Put simply, they might not get as much cover as they thought they would.

That doesn’t have to be the case. Some insurers now offer the opportunity to fix the level of cover at point of application, meaning there’ll be no nasty surprises when your client is most at need.

Again, it’s about providing peace of mind for clients by letting them know that insurers will be there for them even when they are at their most vulnerable.

3.    Occupational hazards

It’s always important to note the employment definition of any insurer's policies and bear this in mind when recommending products to your clients.

In some cases, policies may only cover clients until they are able to return to any type of paid employment, regardless of what form that takes.

This is clearly an emotive issue for many people considering income protection – they will want to return to their job, not simply any job.

It’s particularly true of labour intensive roles like manufacturing and construction, which might take more time to return to.

There is a plethora of solutions on offer, but the key focus should always be on locating a robust income protection policy, one which should cover them until they are well enough to return to their own job, regardless of their occupation.

4.    Race against time: paying out on illness claims 

Many policies have a minimum deferred period, which is usually in line with the government’s definition of ‘long-term illness’ at four weeks.

While that’s financially manageable for some people, it is simply not realistic for everyone.

So that raises the question: if your client had to wait four weeks with only limited funds before they can start claiming their income protection cover, will they still be able to meet all their pre-existing financial commitments?

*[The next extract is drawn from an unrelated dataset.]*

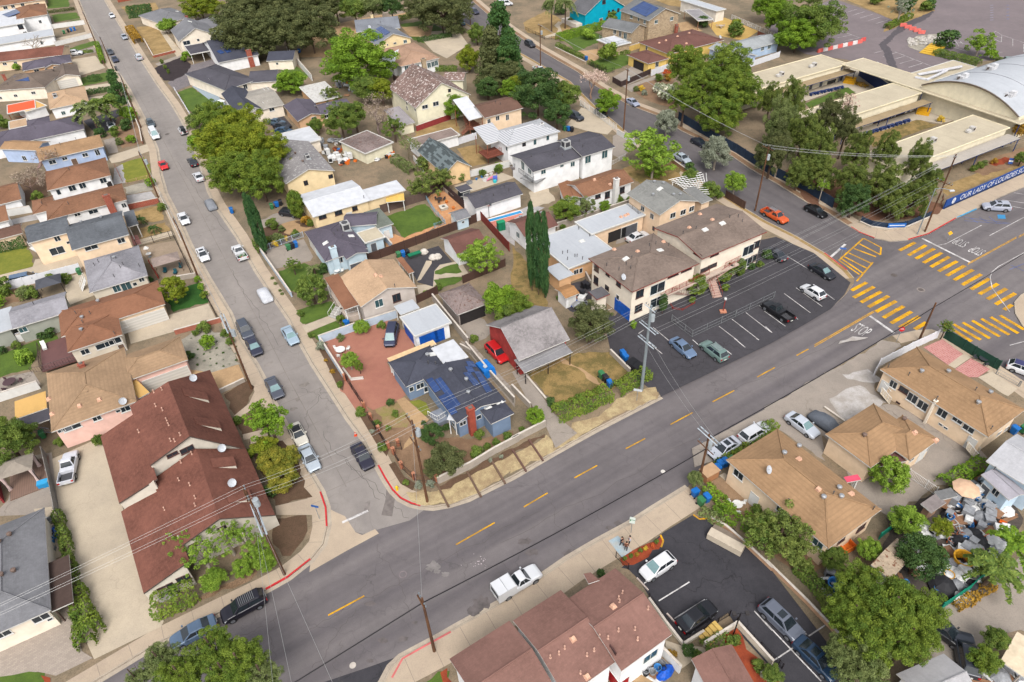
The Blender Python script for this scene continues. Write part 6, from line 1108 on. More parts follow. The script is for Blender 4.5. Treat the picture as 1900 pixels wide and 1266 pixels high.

If not, it’s worth considering a policy which has cover much sooner, or even from day one.

Alternatively, a client with a rainy-day fund at hand might prefer to extend their deferred period in order to reduce the monthly premium.

5.    Keeping options open: spotlight on limited claim periods

Traditionally, income protection has been sold on a long-term basis, which allows claims to be paid right up until the client’s retirement age.

But insurers are increasingly offering limited claim periods of one, two or five years, which can dramatically reduce premium costs.

While limited claim periods provide less comprehensive cover, clients can still have multiple claims for different illnesses or injuries.